Early this week Kamala Harris said it was fine with her to describe Donald Trump as “fascist.” By the end of the week, she had been joined by Gen. Mark A. Milley, Hillary Clinton, and Liz Cheney. The use of the term fascist to describe Trump’s peculiar brand of politics moved J.D. Vance to object. Vance said it was an incitement to violence.  Vance, of course, raises no such objections when Trump flings the term at Harris.

We should all welcome this political clarity in describing Trump. Many of us remember that efforts to use the term fascist  in 2016 were met with derision.  We were accused of overreacting and diminishing the real horrors of fascism. 

The importance of political language is that is helps us think more clearly about what we are seeing. It invokes both analytical categories and historical perspectives to enable us to make judgments about the consequences of ideas and actions. The understanding of Donald Trump as a fascist is not so much to label him as an extension of the European experience of strong man leaders like Hitler and Mussolini, but to enable us to look honestly at our American Nazi and fascist past. Trump is fascist, a particularly American kind.

In the 1920’s coming out of WWI, much of America turned toward isolationism, antisemitic and anti-immigrant ideas. The eugenics movement, touting racial purity and ethnic hierarchies, fueled the Jim Crow south and US policies abroad. As the Great Depression developed, anti-immigration feelings intensified and the “America First” movement emerged as a powerful political force. 

Here in Michigan we had our own radio priest,  Father Charles Coughlin, whose antisemitic, anti-labor,  pro Hitler broadcasts earned him a following of 10 million listeners.  Their donations built the Shrine of the Little Flower, and the Royal Oak post office, made necessary by the volume of mail being sent in support of his work. Coughlin’s southern contemporary, Huey P. Long is often termed an American demagogue. It was their extremism that prompted Sinclair Lewis to pen his famous antifascist cautionary tale “It Can’t Happen Here “in 1935. His warning often summarized as, “When Fascism comes to America, it will be wrapped in the flag and carrying a cross,” applies as much today as then.
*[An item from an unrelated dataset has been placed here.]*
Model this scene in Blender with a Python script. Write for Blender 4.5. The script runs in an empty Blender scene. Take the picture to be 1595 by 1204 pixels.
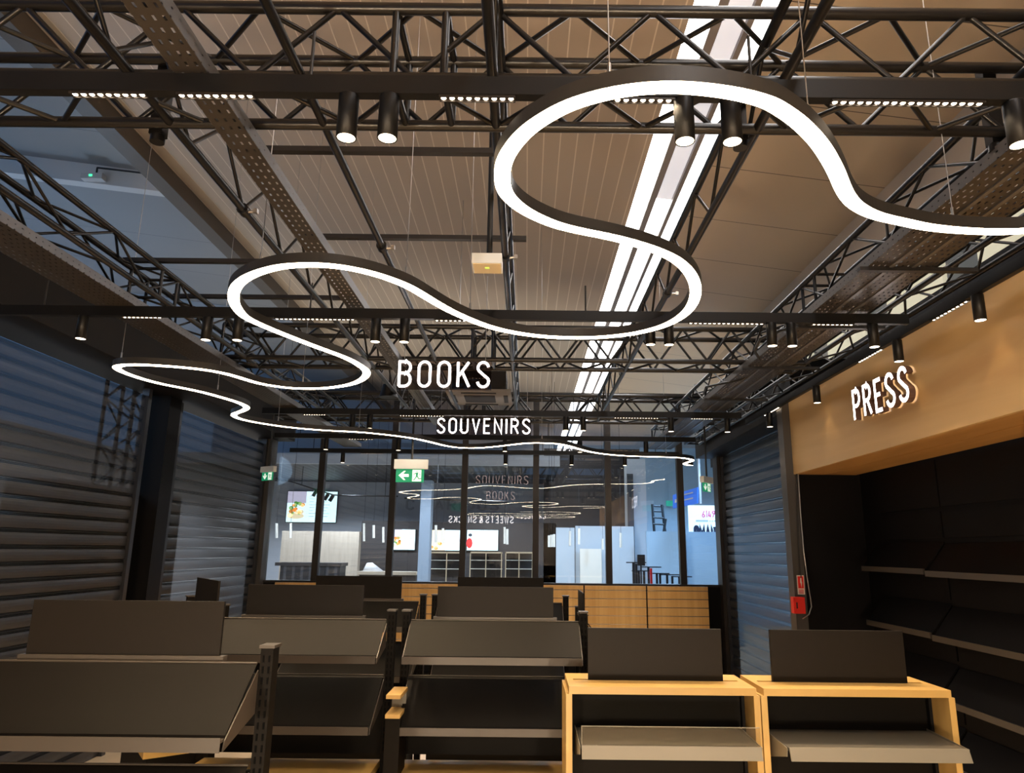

Trump’s rallies have encouraged direct physical violence, including attacks on protestors and journalists. He has overtly supported KKK and American Nazi’s as “good people.” As Amy Goodman noted, “Donald Trump is fanning the flames of bigotry and racism. He is exploiting the fears of masses of white, working-class voters who have seen their economic prospects disappear.”

In a thoughtful article exploring the long literary efforts to remind Americans of our fascist tendencies, Sarah Churchwell observed:

American authoritarianism has always been entangled not only with patriotism, but with the country’s two most familiar belief systems: religion and business...Lewis’s novel does make a similar (if less pithy) observation, declaring that in America, fascism’s most dangerous supporters would be those “who disowned the word ‘fascism’ and preached enslavement to capitalism under the style of constitutional and traditional native American liberty”. American fascism will necessarily be shaped by capitalism – or, as Lewis memorably puts it, “government of the profits, by the profits, for the profits”.

Donald Trump is a fascist. And he is as American as apple pie.